2008-06-06

 

Pour des universités bilingues?

Dans son livre Sorry, I don't speak French paru avant qu'il devienne commissaire aux Langues officielles, Graham Fraser notait que les universités canadiennes n'exigent presque plus une connaissance des deux langues officielles, à l'entrée ou à la sortie. Selon cet article, il serait même allé jusqu'à proposer de lier le financement des universités à leur bilinguisme : « Avant qu’il ne fasse fonction de commissaire, un article avait rapporté ses propos selon lesquels le financement universitaire fédéral devrait tenir compte du bilinguisme des diplômés, propos qu’il a par la suite rectifiés dans une lettre au rédacteur en chef du journal, précisant qu’il ne croyait pas que le financement devrait être lié au bilinguisme des étudiants, mais bien que des mesures incitatives devraient être prévues afin de donner aux étudiants l’occasion de faire des études universitaires dans l’autre langue officielle. »

C'est dommage qu'il ait reculé. La préservation de la dualité linguistique du Canada demeure précaire. Si Stéphane Dion voulait montrer qu'il a des couilles, il pourrait reprendre l'idée à son compte. Le financement fédéral des universités pourrait être lié à une exigence de connaissance du français des diplômés.
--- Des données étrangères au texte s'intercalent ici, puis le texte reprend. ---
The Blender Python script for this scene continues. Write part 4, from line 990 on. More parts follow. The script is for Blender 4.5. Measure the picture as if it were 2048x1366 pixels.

Attention! je ne dis pas une exigence de bilinguisme. Ce serait effectivement utopique d'exiger que tous les étudiants, au terme d'un programme universitaire, puisse lire, parler et écrire les deux langues. Cependant, il me semble que ce ne serait pas trop tuant d'apprendre suffisamment de français (ou d'anglais) pour lire et comprendre un article de journal dans l'autre langue. Exiger que tous les diplômés universitaires (à l'exception peut-être des étudiants autochtones et étrangers) en soient capables ne ferait que rehausser la valeur d'un diplôme universitaire (que l'application élargie du terme « université » à des institutions moins ambitieuses ne fait que galvauder). Au Canada, on ne devrait pas pouvoir se prétendre éduqué (au sens universitaire du terme) sans connaître minimalement l'autre langue officielle.

Une telle exigence provoquerait sans doute un tollé au Québec comme dans le reste du Canada. Mais les étudiants universitaires québécois doivent déjà acquérir une connaissance pratique de l'anglais dans de nombreux domaines (en particulier les domaines scientifiques). Ce ne serait donc pas trop contraignant pour eux. Du côté anglophone, il faudrait rappeler que cette exigence assez peu onéreuse ne ferait que tester une connaissance du français supposée acquise dès l'école primaire ou intermédiaire dans plusieurs provinces. (Là où des écoles auraient cessé d'enseigner le français, cette exigence les forcerait à revenir en arrière.) Ce serait l'occasion pour Stéphane Dion de se tenir debout — au besoin, en se donnant en exemple de quelqu'un qui souffre de ne pas avoir appris l'autre langue officielle quand il aurait pu le faire.

Certes, cette mesure exonérerait les trois quarts de la population qui ne passent pas par l'université, mais ce serait un argument en sa faveur d'un point de vue politique, puisqu'on ne rallumerait pas la hantise de ceux qui croient encore que le bilinguisme officiel a pour but de forcer tout le monde à parler deux langues. Et elle semblera insupportablement modeste aux tenants du bilinguisme fonctionnel, mais ma fréquentation des anglophones du Canada m'incite à penser que cette exigence représenterait au minimum une remise à niveau des acquis, voire un nouvel acquis, pour une fraction de la population universitaire du pays.